There is this impression out there that employing the government as a heavy blunt object to solve all of our economic problems alone counts as a "big idea" rather than deploying the powers of the government as a smart, targeted leverage and resource that people can use to solve their own problems. That is wrong. In fact, it is this view of the government as a hammer and every problem a nail that is truly small, lazy, and lacking in imagination. Americans have done, and can do, better.

So let's dispell this notion that only those with a broken-record-type lazy, let-the-government-do-everything thinking may claim the ground of running on big, bold, progressive ideas. Quite to the contrary, the truly big progressive ideas are coming from those who are proposing innovative, practical ways of solving problems that involve the government as a partner but do not require it to do everything for us.

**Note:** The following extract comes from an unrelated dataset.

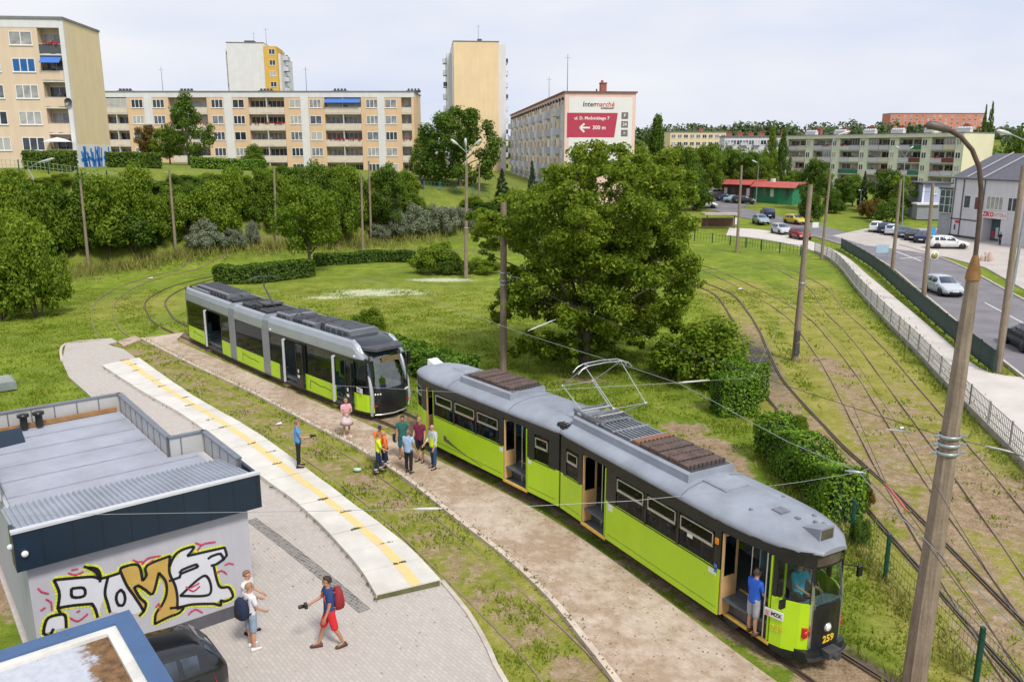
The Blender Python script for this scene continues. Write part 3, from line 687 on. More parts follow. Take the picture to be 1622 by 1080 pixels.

The American people know this, and that is what makes it difficult for the purveyors of government-solve-all solutions less electable than those devising more innovative policy. It's what makes classic socialism (in contrast with classic liberalism) - state ownership of all resources - unpalatable in the American body politic.

It's not that Americans don't want a candidate who will fight for affordable health care for everybody. It's that we don't want one who doesn't trust us enough to give us a choice.

It's not that an Americans don't want a candidate who will fight for America's workers. We just don't want one who wants to be all of our boss.

It's not that Americans don't want a candidate who will fight to make higher education and vocational education debt-free. It's just that we don't want one who wants to use our taxes to pay off big banks for loans taken out by children of the wealthy.

We want big ideas, not lazy ideas.

As poll after poll have proven, most Americans believe in the same things most liberals do: equal rights under law, equal opportunity to get ahead, and a strong safety net. But in all likelihood, Americans will not elect a candidate who puts all their eggs in the government basket and tries to sell that as a big idea.

And we won't get what we can't get elected for.